*What the task asks*
For every line in the data below that contains "objects", copy the line.

*Data lines*

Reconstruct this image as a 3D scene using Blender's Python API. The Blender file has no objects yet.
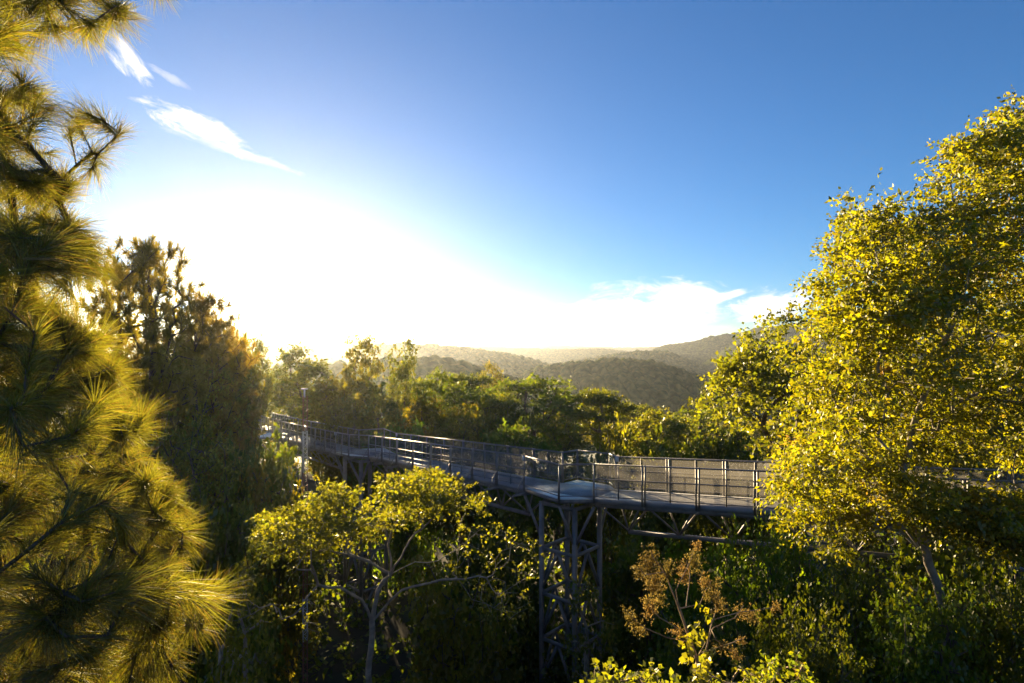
import bpy, math, random
import numpy as np
from mathutils import Vector
C = bpy.context.scene.collection
FPX = 1024*20/36.0
HOR = 350.0
SUN_EL, SUN_AZ = math.radians(5.6), math.radians(-23.0)
SUND = Vector((math.sin(SUN_AZ)*math.cos(SUN_EL), math.cos(SUN_AZ)*math.cos(SUN_EL), math.sin(SUN_EL)))

def at(px, py, d):
    return np.array(((px-512)/FPX*d, d, -(py-HOR)/FPX*d))

# ------------------------------------------------------------ mesh helpers
def new_mesh(name, V, F, mat, smooth=False):
    """F: list of integer arrays, each (n,k)"""
    me = bpy.data.meshes.new(name)
    V = np.asarray(V, dtype=np.float32).reshape(-1, 3)
    me.vertices.add(len(V)); me.vertices.foreach_set('co', V.ravel())
    F = [np.asarray(f, dtype=np.int32) for f in F if len(f)]
    loops = np.concatenate([f.ravel() for f in F])
    tot = np.concatenate([np.full(len(f), f.shape[1], dtype=np.int32) for f in F])
    start = np.concatenate(([0], np.cumsum(tot)[:-1])).astype(np.int32)
    me.loops.add(len(loops)); me.loops.foreach_set('vertex_index', loops)
    me.polygons.add(len(tot)); me.polygons.foreach_set('loop_start', start)
    try: me.polygons.foreach_set('loop_total', tot)
    except Exception: pass
    if smooth: me.polygons.foreach_set('use_smooth', np.ones(len(tot), dtype=bool))
    me.materials.append(mat)
    me.update(calc_edges=True); me.validate()
    return me

def link(name, me, parent=None, loc=None):
    o = bpy.data.objects.new(name, me); C.objects.link(o)
    if parent is not None: o.parent = parent
    if loc is not None: o.location = loc
    return o

def tag(o, label=None, cat=None, group=None, kind=None):
    if label: o['label'] = label
    if cat: o['category'] = cat
    if group: o['group'] = group
    if kind: o['kind'] = kind
    return o

def empty(name, loc=(0, 0, 0)):
    o = bpy.data.objects.new(name, None); C.objects.link(o); o.location = [float(v) for v in loc]
    return o

class MB:
    """collects shapes into one mesh, coordinates relative to an origin"""
    def __init__(s, org=(0, 0, 0)): s.V = []; s.Q = []; s.T = []; s.n = 0; s.o = np.array(org, float)
    def add(s, V, Q=(), T=()):
        V = np.asarray(V, float).reshape(-1, 3)-s.o
        s.V.append(V)
        if len(Q): s.Q.append(np.asarray(Q)+s.n)
        if len(T): s.T.append(np.asarray(T)+s.n)
        s.n += len(V); return s
    def tube(s, a, b, r, n=8, r2=None):
        a = np.asarray(a, float); b = np.asarray(b, float); r2 = r if r2 is None else r2
        t = b-a; t = t/np.linalg.norm(t)
        u = np.cross(t, (0, 0, 1) if abs(t[2]) < .9 else (1, 0, 0)); u /= np.linalg.norm(u); v = np.cross(t, u)
        an = np.arange(n)*2*np.pi/n
        ring = np.cos(an)[:, None]*u+np.sin(an)[:, None]*v
        V = np.vstack((a+ring*r, b+ring*r2, [a], [b])); i = np.arange(n); j = (i+1) % n
        return s.add(V, np.stack((i, j, n+j, n+i), 1), np.vstack((np.stack((j, i, i*0+2*n), 1), np.stack((n+i, n+j, i*0+2*n+1), 1))))
    def bar(s, a, b, w, h):
        """box section bar from a to b; w across, h along the up side"""
        a = np.asarray(a, float); b = np.asarray(b, float); t = (b-a)/np.linalg.norm(b-a)
        u = np.cross(t, (0, 0, 1) if abs(t[2]) < .95 else (0, 1, 0)); u /= np.linalg.norm(u); v = np.cross(u, t)
        k = [(-1, -1), (1, -1), (1, 1), (-1, 1)]
        V = [a+u*w/2*x+v*h/2*y for x, y in k]+[b+u*w/2*x+v*h/2*y for x, y in k]
        return s.add(V, [(0, 1, 5, 4), (1, 2, 6, 5), (2, 3, 7, 6), (3, 0, 4, 7), (3, 2, 1, 0), (4, 5, 6, 7)])
    def prism(s, top, th):
        """polygon (k,3) extruded downward by th"""
        top = np.asarray(top, float); k = len(top); bot = top-np.array((0, 0, th))
        V = np.vstack((top, bot, [top.mean(0)], [bot.mean(0)])); i = np.arange(k); j = (i+1) % k
        return s.add(V, np.stack((j, i, k+i, k+j), 1), np.vstack((np.stack((i, j, i*0+2*k), 1), np.stack((k+j, k+i, i*0+2*k+1), 1))))
    def build(s, name, mat, parent=None, smooth=False):
        F = []
        if s.Q: F.append(np.concatenate(s.Q))
        if s.T: F.append(np.concatenate(s.T))
        me = new_mesh(name, np.concatenate(s.V), F, mat, smooth)
        return link(name, me, parent)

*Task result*
Reconstruct this image as a 3D scene using Blender's Python API. The Blender file has no objects yet.
    o = bpy.data.objects.new(name, me); C.objects.link(o)
    o = bpy.data.objects.new(name, None); C.objects.link(o); o.location = [float(v) for v in loc]